U.S. Dollar Fluctuation

Differences in languages and laws, lengths and weights, time zones and customs all carry concerns for those involved in international business. But of the lot, dealing with foreign currency exchange rates causes the greatest confusion and frustration in the global purchasing environment.

Computer software and hardware costs heavily depend on the exchange rate between the U.S. dollar and the local currency charts, making even the savviest procurement manager want to scream. But buyers who learn to make the most of the fluctuations will get a better deal for the computing power they acquire.

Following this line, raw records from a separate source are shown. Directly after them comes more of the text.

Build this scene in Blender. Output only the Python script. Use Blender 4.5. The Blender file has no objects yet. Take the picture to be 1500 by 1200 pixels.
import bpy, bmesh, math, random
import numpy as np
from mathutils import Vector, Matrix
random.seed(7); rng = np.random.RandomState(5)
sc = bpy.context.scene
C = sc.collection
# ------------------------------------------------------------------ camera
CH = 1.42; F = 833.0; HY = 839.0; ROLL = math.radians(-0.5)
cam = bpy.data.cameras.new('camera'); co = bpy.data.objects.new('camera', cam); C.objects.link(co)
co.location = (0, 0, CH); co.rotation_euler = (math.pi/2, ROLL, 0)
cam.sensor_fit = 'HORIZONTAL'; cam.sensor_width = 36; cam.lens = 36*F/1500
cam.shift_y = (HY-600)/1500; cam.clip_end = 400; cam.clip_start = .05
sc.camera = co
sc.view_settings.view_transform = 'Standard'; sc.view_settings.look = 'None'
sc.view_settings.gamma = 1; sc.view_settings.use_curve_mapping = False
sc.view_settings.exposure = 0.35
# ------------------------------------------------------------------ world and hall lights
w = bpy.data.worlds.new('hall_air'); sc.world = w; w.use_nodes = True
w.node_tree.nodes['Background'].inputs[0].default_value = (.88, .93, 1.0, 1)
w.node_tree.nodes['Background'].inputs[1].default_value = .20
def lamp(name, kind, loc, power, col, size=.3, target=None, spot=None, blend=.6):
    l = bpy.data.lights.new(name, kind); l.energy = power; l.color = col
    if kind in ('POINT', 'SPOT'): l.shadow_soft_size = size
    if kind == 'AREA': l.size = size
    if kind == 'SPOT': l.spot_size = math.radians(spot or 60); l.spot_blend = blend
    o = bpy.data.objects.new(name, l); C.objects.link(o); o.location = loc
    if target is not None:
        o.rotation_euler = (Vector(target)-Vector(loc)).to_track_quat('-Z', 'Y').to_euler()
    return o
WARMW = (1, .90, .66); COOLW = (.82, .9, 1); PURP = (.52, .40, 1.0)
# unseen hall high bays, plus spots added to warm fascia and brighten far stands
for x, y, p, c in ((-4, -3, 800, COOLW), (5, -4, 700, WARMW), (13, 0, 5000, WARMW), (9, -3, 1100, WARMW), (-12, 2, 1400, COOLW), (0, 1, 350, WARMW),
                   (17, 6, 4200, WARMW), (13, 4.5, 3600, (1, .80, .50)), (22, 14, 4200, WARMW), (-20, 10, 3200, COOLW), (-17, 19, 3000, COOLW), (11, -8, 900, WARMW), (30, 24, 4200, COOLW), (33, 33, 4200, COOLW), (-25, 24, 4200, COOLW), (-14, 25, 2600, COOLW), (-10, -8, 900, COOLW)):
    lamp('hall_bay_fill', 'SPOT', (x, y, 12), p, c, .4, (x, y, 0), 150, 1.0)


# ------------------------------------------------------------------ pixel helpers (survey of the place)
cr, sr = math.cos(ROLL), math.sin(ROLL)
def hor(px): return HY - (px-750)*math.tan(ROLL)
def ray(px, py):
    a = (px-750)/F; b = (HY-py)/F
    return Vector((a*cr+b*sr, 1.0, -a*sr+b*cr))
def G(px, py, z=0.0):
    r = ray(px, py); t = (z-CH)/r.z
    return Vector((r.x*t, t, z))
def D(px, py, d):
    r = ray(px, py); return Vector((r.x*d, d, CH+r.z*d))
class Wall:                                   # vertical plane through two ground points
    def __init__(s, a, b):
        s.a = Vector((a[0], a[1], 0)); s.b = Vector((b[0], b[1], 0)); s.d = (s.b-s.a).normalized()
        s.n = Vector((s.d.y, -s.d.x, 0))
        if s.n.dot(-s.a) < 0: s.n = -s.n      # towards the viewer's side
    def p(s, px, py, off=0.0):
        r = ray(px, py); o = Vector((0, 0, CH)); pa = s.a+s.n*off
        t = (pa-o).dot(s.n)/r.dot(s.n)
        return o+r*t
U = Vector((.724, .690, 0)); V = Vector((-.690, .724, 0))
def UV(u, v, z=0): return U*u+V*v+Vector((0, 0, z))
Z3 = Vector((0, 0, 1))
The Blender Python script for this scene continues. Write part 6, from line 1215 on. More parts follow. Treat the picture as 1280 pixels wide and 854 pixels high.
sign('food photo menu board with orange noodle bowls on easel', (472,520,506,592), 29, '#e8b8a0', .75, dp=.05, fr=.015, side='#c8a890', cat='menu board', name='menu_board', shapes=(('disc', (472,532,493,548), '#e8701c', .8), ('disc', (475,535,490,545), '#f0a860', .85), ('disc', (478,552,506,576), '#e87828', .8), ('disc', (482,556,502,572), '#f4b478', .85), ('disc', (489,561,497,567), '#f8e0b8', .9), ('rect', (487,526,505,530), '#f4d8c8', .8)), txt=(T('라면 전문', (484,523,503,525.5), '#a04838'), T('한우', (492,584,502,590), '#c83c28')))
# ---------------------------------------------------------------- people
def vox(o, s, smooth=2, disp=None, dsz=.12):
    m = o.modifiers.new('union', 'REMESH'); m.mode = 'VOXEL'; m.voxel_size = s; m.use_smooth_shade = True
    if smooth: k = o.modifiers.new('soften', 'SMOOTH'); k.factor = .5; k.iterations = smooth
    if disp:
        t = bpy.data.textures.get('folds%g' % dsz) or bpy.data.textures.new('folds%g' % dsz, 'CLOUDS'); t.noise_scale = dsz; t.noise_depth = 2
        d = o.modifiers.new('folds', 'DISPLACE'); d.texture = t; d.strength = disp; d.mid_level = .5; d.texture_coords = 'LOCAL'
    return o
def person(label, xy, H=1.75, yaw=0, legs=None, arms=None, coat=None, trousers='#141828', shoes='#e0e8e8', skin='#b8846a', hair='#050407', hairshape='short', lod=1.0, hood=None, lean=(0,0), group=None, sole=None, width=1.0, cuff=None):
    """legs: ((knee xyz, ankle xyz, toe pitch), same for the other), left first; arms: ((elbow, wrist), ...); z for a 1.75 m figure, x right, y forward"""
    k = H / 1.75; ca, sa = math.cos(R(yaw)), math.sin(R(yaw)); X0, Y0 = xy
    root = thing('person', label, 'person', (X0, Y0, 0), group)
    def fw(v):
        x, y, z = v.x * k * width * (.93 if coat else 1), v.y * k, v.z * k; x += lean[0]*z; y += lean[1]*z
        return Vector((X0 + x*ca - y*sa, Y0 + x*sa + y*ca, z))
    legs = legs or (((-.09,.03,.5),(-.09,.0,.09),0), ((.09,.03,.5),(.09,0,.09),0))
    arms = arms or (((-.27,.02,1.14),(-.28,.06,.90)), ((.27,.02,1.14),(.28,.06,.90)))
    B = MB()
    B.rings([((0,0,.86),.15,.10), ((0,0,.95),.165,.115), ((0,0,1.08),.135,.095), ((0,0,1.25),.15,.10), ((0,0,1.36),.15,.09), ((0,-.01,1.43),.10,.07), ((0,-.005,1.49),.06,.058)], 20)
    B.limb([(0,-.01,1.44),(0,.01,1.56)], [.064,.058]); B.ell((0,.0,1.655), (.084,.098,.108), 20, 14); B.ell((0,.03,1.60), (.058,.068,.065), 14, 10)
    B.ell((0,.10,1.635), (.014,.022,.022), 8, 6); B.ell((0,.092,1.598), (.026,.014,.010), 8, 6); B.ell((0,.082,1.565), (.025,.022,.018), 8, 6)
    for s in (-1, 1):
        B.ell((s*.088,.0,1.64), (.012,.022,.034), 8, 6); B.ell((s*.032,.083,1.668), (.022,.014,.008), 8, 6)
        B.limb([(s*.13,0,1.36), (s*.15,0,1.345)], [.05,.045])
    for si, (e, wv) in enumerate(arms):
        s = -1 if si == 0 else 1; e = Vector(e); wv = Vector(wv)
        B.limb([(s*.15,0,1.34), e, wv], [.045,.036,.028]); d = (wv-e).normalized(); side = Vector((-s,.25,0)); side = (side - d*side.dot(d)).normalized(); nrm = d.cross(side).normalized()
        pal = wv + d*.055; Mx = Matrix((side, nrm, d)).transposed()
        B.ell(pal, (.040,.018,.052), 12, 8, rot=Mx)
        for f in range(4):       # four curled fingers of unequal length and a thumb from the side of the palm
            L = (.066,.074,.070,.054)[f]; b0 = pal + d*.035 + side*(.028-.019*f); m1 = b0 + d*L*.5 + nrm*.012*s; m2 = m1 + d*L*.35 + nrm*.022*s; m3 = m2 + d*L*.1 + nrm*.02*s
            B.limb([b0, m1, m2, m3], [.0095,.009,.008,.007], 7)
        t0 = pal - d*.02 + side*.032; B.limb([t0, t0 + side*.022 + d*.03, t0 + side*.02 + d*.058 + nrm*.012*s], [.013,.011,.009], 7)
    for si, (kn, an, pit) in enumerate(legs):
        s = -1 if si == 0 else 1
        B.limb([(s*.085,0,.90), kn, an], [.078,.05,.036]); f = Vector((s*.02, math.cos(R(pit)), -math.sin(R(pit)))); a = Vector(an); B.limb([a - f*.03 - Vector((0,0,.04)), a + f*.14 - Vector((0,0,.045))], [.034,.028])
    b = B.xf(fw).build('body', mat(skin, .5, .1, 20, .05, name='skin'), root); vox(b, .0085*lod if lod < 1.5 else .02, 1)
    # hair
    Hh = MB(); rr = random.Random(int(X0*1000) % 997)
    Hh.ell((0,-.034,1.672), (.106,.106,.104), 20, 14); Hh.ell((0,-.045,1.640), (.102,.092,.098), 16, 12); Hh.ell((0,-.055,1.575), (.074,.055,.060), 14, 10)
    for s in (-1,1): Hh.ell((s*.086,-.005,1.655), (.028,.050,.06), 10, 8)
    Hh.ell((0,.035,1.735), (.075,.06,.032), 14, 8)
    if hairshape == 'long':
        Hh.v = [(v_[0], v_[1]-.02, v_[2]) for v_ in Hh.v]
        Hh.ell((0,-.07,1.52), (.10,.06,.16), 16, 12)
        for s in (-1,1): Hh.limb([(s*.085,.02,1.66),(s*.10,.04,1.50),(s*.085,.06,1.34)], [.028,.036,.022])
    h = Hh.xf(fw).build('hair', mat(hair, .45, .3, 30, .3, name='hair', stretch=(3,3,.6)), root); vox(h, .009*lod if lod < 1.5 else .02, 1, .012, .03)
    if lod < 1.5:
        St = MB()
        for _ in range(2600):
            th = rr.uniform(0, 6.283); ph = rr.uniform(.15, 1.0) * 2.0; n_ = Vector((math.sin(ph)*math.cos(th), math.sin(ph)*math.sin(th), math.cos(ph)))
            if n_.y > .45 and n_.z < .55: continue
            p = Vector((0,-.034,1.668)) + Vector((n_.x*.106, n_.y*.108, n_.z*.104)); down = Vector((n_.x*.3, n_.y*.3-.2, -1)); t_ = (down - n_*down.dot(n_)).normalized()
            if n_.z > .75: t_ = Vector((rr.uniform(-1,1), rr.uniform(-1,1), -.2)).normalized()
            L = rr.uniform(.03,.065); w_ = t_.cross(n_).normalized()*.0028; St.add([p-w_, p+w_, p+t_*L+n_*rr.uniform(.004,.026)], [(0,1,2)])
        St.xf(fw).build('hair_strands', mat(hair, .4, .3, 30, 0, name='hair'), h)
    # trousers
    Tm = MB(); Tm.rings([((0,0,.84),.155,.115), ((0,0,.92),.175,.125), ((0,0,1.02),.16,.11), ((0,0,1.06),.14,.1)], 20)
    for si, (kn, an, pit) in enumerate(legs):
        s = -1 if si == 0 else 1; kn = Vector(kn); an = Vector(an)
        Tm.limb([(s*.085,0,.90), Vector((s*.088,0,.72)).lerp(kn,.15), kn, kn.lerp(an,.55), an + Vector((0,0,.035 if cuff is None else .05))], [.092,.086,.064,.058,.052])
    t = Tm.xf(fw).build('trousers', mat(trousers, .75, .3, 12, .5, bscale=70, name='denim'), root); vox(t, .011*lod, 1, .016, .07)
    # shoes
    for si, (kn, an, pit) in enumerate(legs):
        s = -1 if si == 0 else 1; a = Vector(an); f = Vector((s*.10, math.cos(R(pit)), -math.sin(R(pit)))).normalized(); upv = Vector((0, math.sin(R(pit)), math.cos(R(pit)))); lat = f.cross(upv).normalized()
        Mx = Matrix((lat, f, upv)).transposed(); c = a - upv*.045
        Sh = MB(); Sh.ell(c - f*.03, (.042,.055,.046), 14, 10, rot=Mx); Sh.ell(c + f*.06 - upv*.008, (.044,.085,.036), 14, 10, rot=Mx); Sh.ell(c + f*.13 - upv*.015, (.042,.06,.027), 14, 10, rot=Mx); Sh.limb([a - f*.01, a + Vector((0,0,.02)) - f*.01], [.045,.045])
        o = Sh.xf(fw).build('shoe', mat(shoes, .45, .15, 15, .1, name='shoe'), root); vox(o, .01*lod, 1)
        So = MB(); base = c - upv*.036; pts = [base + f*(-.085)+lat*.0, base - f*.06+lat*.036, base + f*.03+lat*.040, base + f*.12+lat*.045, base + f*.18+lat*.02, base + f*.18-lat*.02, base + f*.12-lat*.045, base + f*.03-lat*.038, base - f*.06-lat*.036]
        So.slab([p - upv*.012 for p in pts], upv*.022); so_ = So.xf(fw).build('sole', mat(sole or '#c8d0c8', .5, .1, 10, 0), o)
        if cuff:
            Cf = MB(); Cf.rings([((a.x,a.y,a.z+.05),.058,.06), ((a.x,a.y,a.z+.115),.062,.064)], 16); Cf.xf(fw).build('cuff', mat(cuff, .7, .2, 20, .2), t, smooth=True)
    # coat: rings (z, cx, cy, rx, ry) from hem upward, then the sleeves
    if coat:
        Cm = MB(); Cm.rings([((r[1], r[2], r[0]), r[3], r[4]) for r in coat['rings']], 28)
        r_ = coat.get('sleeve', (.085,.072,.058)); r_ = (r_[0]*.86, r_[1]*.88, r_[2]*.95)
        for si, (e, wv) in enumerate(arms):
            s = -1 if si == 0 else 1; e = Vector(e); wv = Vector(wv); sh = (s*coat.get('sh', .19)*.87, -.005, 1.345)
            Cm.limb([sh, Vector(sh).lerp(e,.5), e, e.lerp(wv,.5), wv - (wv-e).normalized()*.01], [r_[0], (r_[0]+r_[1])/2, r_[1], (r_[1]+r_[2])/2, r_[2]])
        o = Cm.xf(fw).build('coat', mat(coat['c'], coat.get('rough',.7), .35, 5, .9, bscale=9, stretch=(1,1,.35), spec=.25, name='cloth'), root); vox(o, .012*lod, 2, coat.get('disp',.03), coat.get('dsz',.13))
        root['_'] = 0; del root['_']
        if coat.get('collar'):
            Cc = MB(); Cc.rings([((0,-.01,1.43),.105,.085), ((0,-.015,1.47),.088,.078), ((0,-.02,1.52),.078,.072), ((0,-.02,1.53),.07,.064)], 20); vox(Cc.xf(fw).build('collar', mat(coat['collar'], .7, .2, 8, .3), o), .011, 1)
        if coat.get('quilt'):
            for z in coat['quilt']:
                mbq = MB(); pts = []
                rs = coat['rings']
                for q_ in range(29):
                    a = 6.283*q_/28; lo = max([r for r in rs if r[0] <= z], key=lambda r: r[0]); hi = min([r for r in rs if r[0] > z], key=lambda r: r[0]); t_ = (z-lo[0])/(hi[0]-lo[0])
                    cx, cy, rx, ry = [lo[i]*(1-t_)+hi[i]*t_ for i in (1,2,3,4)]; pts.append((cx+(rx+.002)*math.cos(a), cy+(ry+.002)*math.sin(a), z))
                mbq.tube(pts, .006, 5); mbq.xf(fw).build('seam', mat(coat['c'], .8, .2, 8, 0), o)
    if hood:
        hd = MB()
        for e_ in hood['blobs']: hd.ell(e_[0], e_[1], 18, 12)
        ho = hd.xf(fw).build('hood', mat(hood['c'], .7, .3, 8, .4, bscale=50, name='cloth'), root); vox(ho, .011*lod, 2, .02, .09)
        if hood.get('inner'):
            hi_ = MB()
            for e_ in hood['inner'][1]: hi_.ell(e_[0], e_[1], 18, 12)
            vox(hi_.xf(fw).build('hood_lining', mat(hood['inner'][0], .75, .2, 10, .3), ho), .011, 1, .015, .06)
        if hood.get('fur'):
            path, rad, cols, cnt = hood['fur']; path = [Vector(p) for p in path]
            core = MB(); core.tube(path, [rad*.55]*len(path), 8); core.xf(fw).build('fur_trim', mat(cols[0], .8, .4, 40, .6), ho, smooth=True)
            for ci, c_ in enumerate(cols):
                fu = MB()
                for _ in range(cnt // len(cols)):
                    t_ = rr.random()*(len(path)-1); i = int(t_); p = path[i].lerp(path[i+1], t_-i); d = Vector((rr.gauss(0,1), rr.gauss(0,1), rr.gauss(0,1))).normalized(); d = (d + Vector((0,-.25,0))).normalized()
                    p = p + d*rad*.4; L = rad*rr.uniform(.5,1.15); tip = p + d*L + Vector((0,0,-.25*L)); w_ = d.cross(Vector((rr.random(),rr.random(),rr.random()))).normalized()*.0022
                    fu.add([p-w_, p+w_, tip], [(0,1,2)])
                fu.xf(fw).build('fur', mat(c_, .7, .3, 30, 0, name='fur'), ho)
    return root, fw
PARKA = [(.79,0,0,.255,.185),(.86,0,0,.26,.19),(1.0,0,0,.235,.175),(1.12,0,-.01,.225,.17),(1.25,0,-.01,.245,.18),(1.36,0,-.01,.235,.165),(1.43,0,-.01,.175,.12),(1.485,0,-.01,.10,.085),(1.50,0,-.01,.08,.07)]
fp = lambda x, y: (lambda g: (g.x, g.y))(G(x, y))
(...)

As with most purchases, both in the U.S. and abroad, getting the best price shouldn't be your only goal. You should expect vendors to provide products and services where and when you need them, anywhere in the world. Moreover, the quality of the vendor's service and support should be excellent. If you're new at this game, you'll soon learn that there are things you can control and things you can't. Overall, you're generally at the mercy of exchange rate fluctuations, but it's important to watch them so you can maintain some sense of management.

To understand how confusing it can get, let's assume you have a branch office in Mexico and a central purchase agreement with a PC vendor in the U.S. The prices listed in the agreement are in U.S. dollars. If the arrangement was in effect in December 2006, your costs have changed dramatically. A $ 1,500 PC cost 4,575 pesos on Dec. 20. On Dec. 22, the peso was devaluated 15% by the Mexican government. This means the same PC then cost 5,261 pesos. One month later, it costs 7,800 pesos. That's a 70% decrease in the value of the peso relative to the dollar. Now your Mexican branch office must come up with 70% more pesos to buy that PC.

It can also work the other way. The yen-to-dollar exchange rate has gone from 125 yen to the dollar to fewer than 100 yen in less than two years. Now your Tokyo branch office needs 25% less yen to covert to the necessary amount of dollars for that same PC. To avoid chaos, it may seem easier to buy the equipment in the U.S. and ship it overseas. But chances are the local vendors won't support those machines at a satisfactory level.

Your best bet is to purchase and use your computing products in the same country when possible. As you'll find, procuring equipment in a foreign land doesn't have to be all that bad. Managed properly, currency exchange fluctuations can be one less thing to worry about. The trick is to spend a little time learning how to make currency work for you, giving you more time to worry about issues that really matter the quality, reliability, performance and scalability of your new systems.